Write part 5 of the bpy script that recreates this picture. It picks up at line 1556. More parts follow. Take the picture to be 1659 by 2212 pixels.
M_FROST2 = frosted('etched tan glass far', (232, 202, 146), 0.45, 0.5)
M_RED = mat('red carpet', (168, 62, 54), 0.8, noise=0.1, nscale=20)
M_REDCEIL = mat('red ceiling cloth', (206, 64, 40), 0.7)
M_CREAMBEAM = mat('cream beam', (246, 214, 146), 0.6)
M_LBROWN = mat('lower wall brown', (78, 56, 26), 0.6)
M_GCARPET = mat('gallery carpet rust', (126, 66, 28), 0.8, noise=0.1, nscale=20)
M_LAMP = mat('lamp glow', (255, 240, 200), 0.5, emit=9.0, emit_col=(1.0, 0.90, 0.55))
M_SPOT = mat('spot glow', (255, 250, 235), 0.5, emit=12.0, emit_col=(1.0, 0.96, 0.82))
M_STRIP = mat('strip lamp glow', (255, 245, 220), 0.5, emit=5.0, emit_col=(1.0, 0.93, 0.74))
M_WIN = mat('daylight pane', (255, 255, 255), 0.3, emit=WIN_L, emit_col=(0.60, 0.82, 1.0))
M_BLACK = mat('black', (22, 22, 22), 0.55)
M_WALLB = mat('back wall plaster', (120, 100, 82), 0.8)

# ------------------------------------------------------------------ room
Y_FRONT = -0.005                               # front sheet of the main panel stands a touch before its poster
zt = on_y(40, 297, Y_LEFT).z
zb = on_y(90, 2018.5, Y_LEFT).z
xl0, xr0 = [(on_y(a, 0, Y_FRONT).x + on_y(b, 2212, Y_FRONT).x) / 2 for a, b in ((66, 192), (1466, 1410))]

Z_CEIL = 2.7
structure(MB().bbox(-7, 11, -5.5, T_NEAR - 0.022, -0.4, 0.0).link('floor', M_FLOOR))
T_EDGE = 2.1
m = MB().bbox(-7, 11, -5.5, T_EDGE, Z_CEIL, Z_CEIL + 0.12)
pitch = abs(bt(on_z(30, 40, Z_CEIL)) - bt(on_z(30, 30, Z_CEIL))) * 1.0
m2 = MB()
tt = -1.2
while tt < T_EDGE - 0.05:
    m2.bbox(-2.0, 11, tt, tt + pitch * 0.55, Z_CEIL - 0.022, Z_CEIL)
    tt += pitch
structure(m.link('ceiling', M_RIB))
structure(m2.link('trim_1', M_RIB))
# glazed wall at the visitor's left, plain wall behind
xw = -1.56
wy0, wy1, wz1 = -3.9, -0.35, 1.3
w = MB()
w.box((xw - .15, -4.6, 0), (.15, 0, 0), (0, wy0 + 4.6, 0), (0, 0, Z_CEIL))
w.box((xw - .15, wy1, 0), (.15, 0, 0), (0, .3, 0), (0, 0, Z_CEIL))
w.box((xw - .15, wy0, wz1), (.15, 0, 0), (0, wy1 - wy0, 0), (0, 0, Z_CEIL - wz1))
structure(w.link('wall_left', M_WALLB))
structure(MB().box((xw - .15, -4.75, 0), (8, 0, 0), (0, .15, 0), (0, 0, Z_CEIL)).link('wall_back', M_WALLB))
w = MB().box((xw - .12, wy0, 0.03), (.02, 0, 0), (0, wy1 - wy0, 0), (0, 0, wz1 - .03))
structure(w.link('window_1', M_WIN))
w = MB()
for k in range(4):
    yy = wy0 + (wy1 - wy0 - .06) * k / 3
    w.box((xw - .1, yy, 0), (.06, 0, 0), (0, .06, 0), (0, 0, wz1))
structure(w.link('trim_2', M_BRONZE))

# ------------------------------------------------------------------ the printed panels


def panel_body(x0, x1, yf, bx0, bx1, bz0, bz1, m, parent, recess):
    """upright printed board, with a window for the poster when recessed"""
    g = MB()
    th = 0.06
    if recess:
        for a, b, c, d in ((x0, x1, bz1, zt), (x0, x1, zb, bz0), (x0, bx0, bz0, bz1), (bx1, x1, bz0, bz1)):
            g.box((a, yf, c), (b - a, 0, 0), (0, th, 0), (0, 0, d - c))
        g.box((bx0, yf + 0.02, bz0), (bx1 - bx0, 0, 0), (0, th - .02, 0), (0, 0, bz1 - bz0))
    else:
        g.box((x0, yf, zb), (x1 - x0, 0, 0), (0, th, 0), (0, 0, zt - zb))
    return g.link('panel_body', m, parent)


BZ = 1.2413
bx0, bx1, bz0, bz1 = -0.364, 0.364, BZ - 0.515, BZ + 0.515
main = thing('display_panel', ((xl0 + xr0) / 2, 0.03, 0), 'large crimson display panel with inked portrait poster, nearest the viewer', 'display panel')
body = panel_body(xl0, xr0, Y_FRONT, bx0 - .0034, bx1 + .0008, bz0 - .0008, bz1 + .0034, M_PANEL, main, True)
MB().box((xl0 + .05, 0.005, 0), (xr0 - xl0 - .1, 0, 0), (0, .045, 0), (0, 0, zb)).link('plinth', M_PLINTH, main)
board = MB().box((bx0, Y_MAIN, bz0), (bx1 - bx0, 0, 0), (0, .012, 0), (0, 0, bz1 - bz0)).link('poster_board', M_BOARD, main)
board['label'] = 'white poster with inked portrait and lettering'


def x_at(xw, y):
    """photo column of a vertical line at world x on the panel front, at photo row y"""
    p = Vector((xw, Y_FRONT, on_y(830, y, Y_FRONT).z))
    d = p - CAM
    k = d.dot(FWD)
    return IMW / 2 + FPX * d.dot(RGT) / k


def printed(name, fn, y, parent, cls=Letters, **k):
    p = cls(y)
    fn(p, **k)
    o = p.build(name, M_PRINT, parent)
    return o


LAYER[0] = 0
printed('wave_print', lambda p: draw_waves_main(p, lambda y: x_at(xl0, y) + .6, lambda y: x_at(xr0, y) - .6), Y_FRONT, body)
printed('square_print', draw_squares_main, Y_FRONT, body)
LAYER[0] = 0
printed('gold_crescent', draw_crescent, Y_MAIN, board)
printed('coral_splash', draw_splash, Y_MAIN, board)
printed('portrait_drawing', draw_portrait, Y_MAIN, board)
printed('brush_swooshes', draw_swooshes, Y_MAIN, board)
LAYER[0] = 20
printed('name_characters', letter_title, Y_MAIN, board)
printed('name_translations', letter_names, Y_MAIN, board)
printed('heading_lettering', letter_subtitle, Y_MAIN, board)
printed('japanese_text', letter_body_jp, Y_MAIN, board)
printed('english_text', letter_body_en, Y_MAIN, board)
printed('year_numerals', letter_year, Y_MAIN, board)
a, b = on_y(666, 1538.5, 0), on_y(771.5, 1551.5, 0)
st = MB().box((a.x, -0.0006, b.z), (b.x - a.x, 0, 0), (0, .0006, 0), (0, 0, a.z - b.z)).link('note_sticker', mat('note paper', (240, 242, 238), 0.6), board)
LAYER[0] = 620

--

*What is required*. All lines from the beginning of the material above through the one with "M_WALLB = mat('back" need to be returned exactly; please return those and only those.

*Solution for this problem*.
Write part 5 of the bpy script that recreates this picture. It picks up at line 1556. More parts follow. Take the picture to be 1659 by 2212 pixels.
M_FROST2 = frosted('etched tan glass far', (232, 202, 146), 0.45, 0.5)
M_RED = mat('red carpet', (168, 62, 54), 0.8, noise=0.1, nscale=20)
M_REDCEIL = mat('red ceiling cloth', (206, 64, 40), 0.7)
M_CREAMBEAM = mat('cream beam', (246, 214, 146), 0.6)
M_LBROWN = mat('lower wall brown', (78, 56, 26), 0.6)
M_GCARPET = mat('gallery carpet rust', (126, 66, 28), 0.8, noise=0.1, nscale=20)
M_LAMP = mat('lamp glow', (255, 240, 200), 0.5, emit=9.0, emit_col=(1.0, 0.90, 0.55))
M_SPOT = mat('spot glow', (255, 250, 235), 0.5, emit=12.0, emit_col=(1.0, 0.96, 0.82))
M_STRIP = mat('strip lamp glow', (255, 245, 220), 0.5, emit=5.0, emit_col=(1.0, 0.93, 0.74))
M_WIN = mat('daylight pane', (255, 255, 255), 0.3, emit=WIN_L, emit_col=(0.60, 0.82, 1.0))
M_BLACK = mat('black', (22, 22, 22), 0.55)
M_WALLB = mat('back wall plaster', (120, 100, 82), 0.8)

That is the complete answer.